Vice presidential candidate Joe Biden’s speech at the Democratic National Convention was great. As I write, he hasn’t given it yet, but this was my favorite part:

“Four score and seven years ago our fathers brought forth, upon this continent, a new nation, conceived in liberty and dedicated to the proposition that all men are created equal.”

Everyone acts as though Biden’s outrageous plagiarism of British Labor Leader Neil Kinnock’s speech during the 1988 presidential campaign was just a mistake, a slip of the tongue. Biden, his defenders say, had credited Kinnock in other speeches, but simply forgot to add the attribution one time.

First, Biden had failed to mention Kinnock more than once. Second, it was not just a matter of adding an attribution. He also altered Kinnock’s speech to act as if he were describing the Biden family. He also had to rewrite the history of the United States.

Kinnock said: “Why am I the first Kinnock in a thousand generations to be able to get to university? Why is (my wife) Glenys the first woman in her family in a thousand generations to be able to get to university? Was it because all our predecessors were thick?”

Biden said: “I started thinking as I was coming over here, why is it that Joe Biden is the first in his family ever to go to a university? Why is it that my wife who is sitting out there in the audience is the first in her family to ever go to college? Is it because our fathers and mothers were not bright?”

Kinnock’s speech continued: “Those people who could sing and play and recite and write poetry? Those people who could make wonderful, beautiful things with their hands? Those people who could dream dreams, see visions? Why didn’t they get it? Was it because they were weak? Those people who could work eight hours underground and then come up and play football? Weak?”

Biden’s speech continued: “Those same people who read poetry and wrote poetry and taught me how to sing verse? Is it because they didn’t work hard? My ancestors, who worked in the coal mines of Northeast Pennsylvania and would come up after 12 hours and play football for four hours?”

If this were merely a failure to cite Kinnock, it’s strange that Kinnock had given a speech about the Biden family.

Biden not only lifted — as The New York Times reported — Kinnock’s “phrases, gestures and lyrical Welsh syntax intact,” but also his entire life story.

Dismissing his theft of Kinnock’s speech, Biden said at the time: “So what if I didn’t attribute it to Kinnock? I can’t quite understand this. If I was making up who I was, then that’s one thing.”

But Biden was making up who he was. And he was making up what kind of country this is.

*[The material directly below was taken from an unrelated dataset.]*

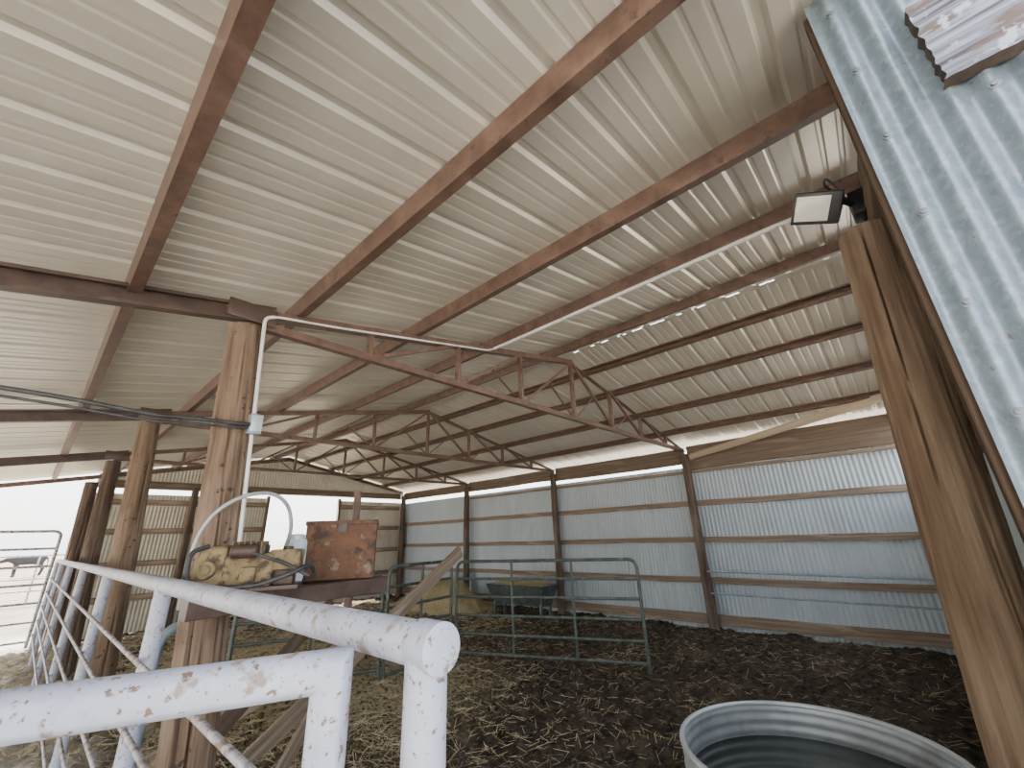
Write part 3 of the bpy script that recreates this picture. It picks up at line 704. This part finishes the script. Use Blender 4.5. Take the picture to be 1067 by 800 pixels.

The whole point of Kinnock’s speech was to denounce the British class structure, where his grandfather couldn’t get ahead, despite his talents. Thus, Kinnock concluded by saying his parents and grandparents couldn’t advance “because there was no platform upon which they could stand.”

That has never been true in this country. We have no class system. Remember? We fought a revolution to get rid of a king and the peerages that go with it. Our Constitution expressly forbids the granting of titles of nobility. Success in the U.S. has always come from personal accomplishment, not family lineage.

The other side of the coin is that those born well are perfectly capable of falling from their perch of privilege, as expressed in the peculiarly American expression: “Shirtsleeves to shirtsleeves in three generations.”

Which is precisely what happened to the Biden family.

According to Vice Plagiarist Biden’s own autobiography, his father was to the manor born. Biden’s grandfather was an executive with the American Oil Co., and his father had all the advantages in life. “My dad,” Biden writes in “Promises to Keep,” “grew up well polished by gentlemanly pursuits. He would ride to the hounds, drive fast, fly airplanes. He knew good clothes, fine horses, the newest dance steps.”

But, in the blunt language of Vanity Fair, “he pissed away his fortune and Joe and his siblings grew up in a decidedly, and proudly, working-class Catholic home.”

So why was Biden concluding his Kinnock-“inspired” speech with clenched fist, claiming that his family “didn’t have a platform upon which to stand.” The executive offices at the American Oil Co. sound like a pretty good platform to me.

The problem wasn’t that Biden’s father didn’t have a platform, but that he fell off the platform. Far from sharing Kinnock’s life story, the Biden family would have benefited from a strict British class system that holds up talentless aristocrats while keeping down the talented low-born.

No wonder the platform of the Democratic Party seeks to destroy capitalism: It allows people to get ahead on their talents and not their names.